A reason for the Wehrmacht’s defeat at Stalingrad: German orderliness

By 1942, the German Wehrmacht had suffered its first and stunning defeat at Stalingrad. Here the tide of the Second World War turned. Stalin reflects at some length on the reasons, one of which he puts down to the German propensity for orderliness.

In this respect, things are far from well with the Germans. Their strategy is defective because, as a general rule, it under-estimates the strength and possibilities of the enemy and over-estimates its own forces. Their tactics are hackneyed, for they try to make events at the front fit in with this or that article of the regulations. The Germans are accurate and precise in their operations when the situation permits them to act as required by the regulations. That is where their strength lies. They become helpless when the situation becomes complicated and ceases to “correspond” to this or that article of the regulations, but calls for the adoption of an independent decision not provided for in the regulations. It is here that their main weakness lies (Works, vol. 15, p. 38).

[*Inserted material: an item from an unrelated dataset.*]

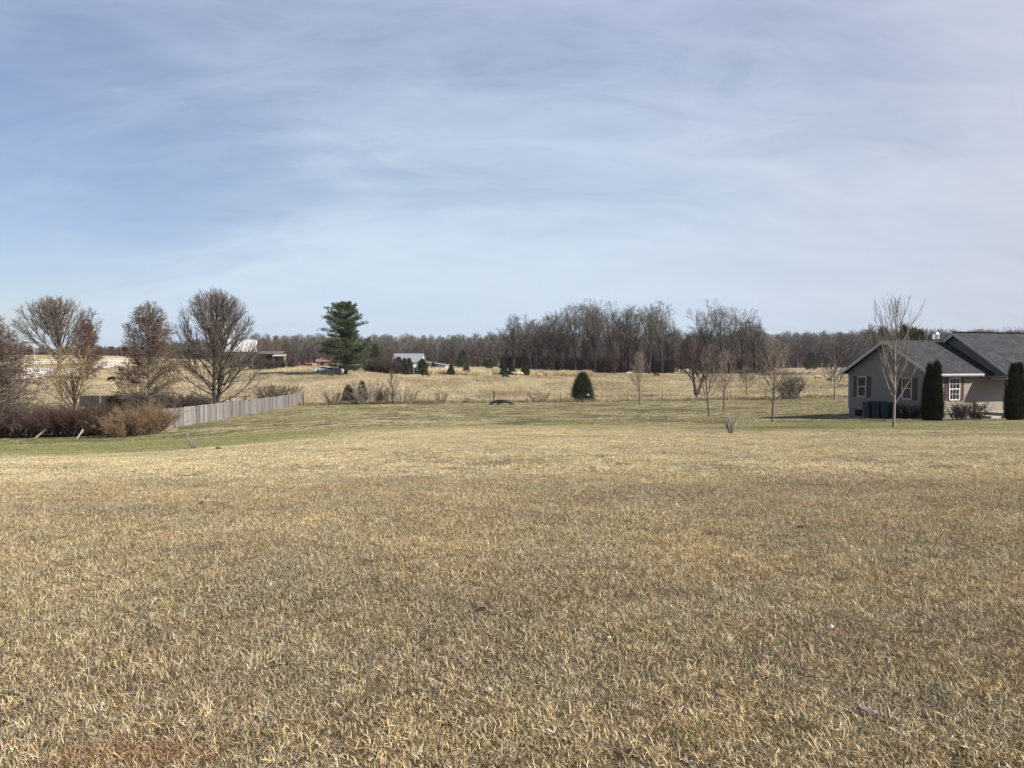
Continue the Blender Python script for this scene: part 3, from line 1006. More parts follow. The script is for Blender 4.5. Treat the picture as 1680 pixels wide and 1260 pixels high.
# --- the forked, dark-trunked maple at the pasture border
HT = (651 - 545) / FPX * 93
ch = grow(51, HT, .26, [dict(seg=12, wob=.03, trop=.02, tap=.85),
                        dict(n=20, t0=.22, ang=(.85, .3), L=.55, fall=.35, seg=8, wob=.08, trop=.08, r=.36, tap=.85),
                        dict(n=10, t0=.2, ang=(.6, .4), L=.42, fall=.4, seg=5, wob=.10, trop=.07, r=.5, tap=.8),
                        dict(n=7, t0=.1, ang=(.6, .4), L=.45, fall=.3, seg=3, wob=.12, trop=.04, r=.6, tap=.7),
                        dict(n=2, t0=.1, ang=(.6, .4), L=.5, fall=.3, seg=2, wob=.12, trop=.0, r=.6, tap=.7)],
          env_prof([0, 1.5, 3, 5, 7, 8.2], [.6, 1.8, 2.7, 2.8, 2.0, .4]), .95, rmin=.013,
          forks=[(0, -.13, 0, 1.0), (0, .32, .05, .9)])
a, b = tree_meshes('forked maple', ch, BK_D, BK_R)
plant_tree('maple_tree', a, b, hit(1142, 650.5), 0.1, 1, 'dark forked maple with a reddish crown standing on the pasture border', top=548, hw=27)

# --- young lawn maples
def young(seed, H, w, bole=.22, r=.055, up=.10, n1=22, rm=.008):
    return grow(seed, H, r, [dict(seg=14, wob=.018, trop=.02, tap=.9),
                             dict(n=n1, t0=bole, ang=(.95, .35), L=.50, fall=.45, seg=8, wob=.05, trop=up, r=.42, tap=.85),
                             dict(n=8, t0=.15, ang=(.6, .4), L=.42, fall=.45, seg=5, wob=.08, trop=.06, r=.55, tap=.8),
                             dict(n=5, t0=.15, ang=(.6, .4), L=.42, fall=.3, seg=3, wob=.10, trop=.04, r=.7, tap=.7)],
                env_prof([0, bole * H, .45 * H, .75 * H, H], [w * .7, w * 1.0, w, w * (.85 if seed != 65 else 1.1), w * (.3 if seed != 65 else .75)]), .97, rmin=rm)


YG = 'young bare maples dotted over the right-hand lawn'
for px, row, top, wpx, seed, bk, lab in [
        (1050, 665, 575, 17, 61, BK, 'thin young bare maple on the lawn right of the dark cedar bush'),
        (1163, 684, 566, 19, 62, BK, 'young bare maple nearest the forked dark maple, on the open lawn'),
        (1188, 673, 572, 21, 63, BK, 'young bare maple standing just behind and right of a taller thin one'),
        (1225, 650, 600, 14, 64, BK, 'smallest young bare tree, out at the pasture border'),
        (1267, 692, 552, 27, 65, BK, 'young bare maple left of the house with a fan-shaped crown'),
        (1370, 656, 566, 20, 66, BK_L, 'reddish young bare maple close to the left corner of the house')]:
    p = hit(px, row)
    H = (row - top) / FPX * p.y
    ch = young(seed, H, wpx / FPX * p.y * 1.1, rm=.009 if p.y < 75 else .012, up=.12, r=.06 * H / 5, n1=30)
    a, b = tree_meshes('young maple', ch, bk, TW_P if seed != 66 else BK_R)
    plant_tree('young_maple', a, b, p, seed, 1, lab, group=YG, top=top, hw=wpx)
# the taller one in front of the house
p = hit(1466, 702)
H = (702 - 483) / FPX * p.y
ch = grow(72, H, .085, [dict(seg=14, wob=.02, trop=.02, tap=.88),
                        dict(n=26, t0=.20, ang=(.95, .38), L=.64, fall=.42, seg=10, wob=.05, trop=.085, r=.42, tap=.85),
                        dict(n=6, t0=.2, ang=(.55, .35), L=.42, fall=.45, seg=6, wob=.07, trop=.06, r=.55, tap=.8),
                        dict(n=4, t0=.15, ang=(.6, .4), L=.4, fall=.3, seg=4, wob=.10, trop=.04, r=.6, tap=.7)],
          env_prof([0, 1.2, 3, 5.5, H], [1.6, 2.5, 2.5, 2.3, .9]), .96, rmin=.009)
a, b = tree_meshes('house maple', ch, BK_L, TW_P)
plant_tree('young_maple', a, b, p, 1.2, 1, 'pale-barked bare maple standing right in front of the house gable, tallest on the lawn', group=YG, top=484, hw=50)

# --- the oak grove across the pasture: six skeletons shared by many standing trees
OAK = []
for i, (H, w, tf) in enumerate([(25, 7.0, .40), (25, 6.2, .46), (24, 7.4, .36), (22, 6.0, .48), (18, 5.6, .42)]):
    ch = grow(100 + i, H, .38, lv_oak(n1=9, n2=9, n3=7, n4=4), env_ell(H * .64, w, H * .385, 2.3), tf + .10, rmin=.030)
    OAK.append((H,) + tree_meshes('grove oak', ch, BK_K, TW_G if i % 2 else TW_O2))
SL = []
for i in range(3):
    ch = grow(120 + i, 16, .22, [dict(seg=10, wob=.03, trop=.02, tap=.85),
                                 dict(n=30, t0=.08, ang=(.95, .4), L=.36, fall=.4, seg=6, wob=.1, trop=.05, r=.4, tap=.8),
                                 dict(n=8, t0=.2, ang=(.7, .5), L=.45, fall=.3, seg=4, wob=.15, trop=.04, r=.5, tap=.7),
                                 dict(n=5, t0=.1, ang=(.8, .5), L=.5, fall=.2, seg=2, wob=.2, trop=.02, r=.6, tap=.6)],
              env_ell(9, 3.6, 7.6), .98, rmin=.034)
    SL.append((16,) + tree_meshes('slender tree', ch, BK_R if i else BK_D, BK_R if i != 1 else TW))

GG = 'tall bare oaks of the grove across the pasture'
front = [  # px, row base, row top, model, dx spin, label
    (842, 611, 516, 4, 'leftmost bare oak of the grove, low and ragged'),
    (872, 612, 517, 2, 'oak with heavy forking limbs near the left end of the grove'),
    (908, 612, 511, 3, 'grove oak left of the tallest ones, above the dark cedar bush'),
    (945, 613, 497, 1, 'tall grove oak directly above the dark cedar bush'),
    (976, 613, 490, 0, 'tallest grove oak, its crown the highest point of the grove'),
    (1008, 613, 496, 2, 'thick-trunked grove oak right of the tallest one'),
    (1034, 613, 500, 3, 'straight-trunked grove oak above the thin young lawn maple'),
    (1066, 613, 500, 1, 'dark thick-trunked grove oak left of the gap with the white cow'),
    (1086, 612, 494, 0, 'last tall oak on the right end of the dense grove'),
    (1161, 612, 492, 2, 'tall open-crowned oak behind the forked maple'),
    (1186, 611, 502, 1, 'leaning forked oak in the right-hand clump'),
    (1218, 610, 505, 0, 'wide branching oak in the right-hand clump'),
    (1241, 609, 521, 4, 'lowest oak, rightmost of the right-hand clump')]
first = {}
for i, (px, rb, rt, k, lab) in enumerate(front):
    D = 246 + (i * 7) % 16
    p = at(px, D)
    H = zrow(rt, D) - p.z
    s = H / OAK[k][0]
    plant_tree('oak_tree', OAK[k][1], OAK[k][2], p, i * 1.7 + .4, s, lab, group=GG, top=rt, hw=[24, 27, 26, 25, 30, 26, 22, 24, 27, 29, 25, 29, 22][i])
rb_ = random.Random(4)
bk_lab = 'one of the bare oaks packed in the depth of the dense grove'
i = 0
for px, rt in [(828, 538), (855, 530), (888, 524), (898, 519), (922, 511), (932, 506), (958, 499), (966, 504), (994, 499),
               (1018, 506), (1026, 514), (1048, 510), (1074, 512), (1100, 522), (915, 534), (984, 516)]:
    D = 262 + rb_.uniform(0, 45)
    k = rb_.randrange(5)
    p = at(px, D)
    H = zrow(rt, D) - p.z
    s = H / OAK[k][0]
    plant_tree('oak_tree', OAK[k][1], OAK[k][2], p, rb_.uniform(0, 6.28), s * rb_.uniform(.8, 1.0), bk_lab, group='bare oaks in the depth of the grove', sz=s, top=rt, hw=rb_.uniform(18, 25))
for px, rt in [(1142, 536), (1200, 522), (1232, 532)]:
    D = 268 + rb_.uniform(0, 30)
    k = rb_.randrange(5)
    p = at(px, D); H = zrow(rt, D) - p.z; s = H / OAK[k][0]
    plant_tree('oak_tree', OAK[k][1], OAK[k][2], p, rb_.uniform(0, 6.28), s * .85, 'one of the bare oaks standing behind the right-hand clump',
               group='bare oaks behind the right-hand clump', sz=s, top=rt, hw=22)
for i in range(70):
    px = rb_.choice([rb_.uniform(822, 1118), rb_.uniform(822, 1118), rb_.uniform(1115, 1260)])
    D = rb_.uniform(258, 300)
    p = at(px, D)
    k = rb_.randrange(3)
    s = rb_.uniform(.45, .8) if px < 1110 else rb_.uniform(.4, .6)
    if px < 870: s *= .75
    o = plant_tree('slender_tree', SL[k][1], SL[k][2], p, rb_.uniform(0, 6.28), s * 1.1,
                   'one of the thin reddish brown understorey trees between the grove oaks', group='thin understorey trees of the grove', sz=s)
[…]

4 thoughts on “A reason for the Wehrmacht’s defeat at Stalingrad: German orderliness

  1. They certainly underestimated the Soviets. The battle turned the tide of the war in favour of the allies, and it is interesting that Stalin is thinking about German orderliness, rather than the bravery and sacrifice of his own troops.
    Best wishes, Pete

  2. Yes, the USSR eventually won. Stalin’s specific comment, though, is totally wrong; while at Stalingrad the Soviet forces weren’t as rigid and lacking in initiative as they had been at the start of the war, the Germans were able, to the end of the war, to react faster – at every level from the army to the individual soldier – and more flexibly than an equivalent Soviet force. He’s simply taking the more desirable German characteristics as spoils of war.
    And where do those 330,000 captures come from? A quick check with wikipedia confirms my memory that the true figure was around 110,000.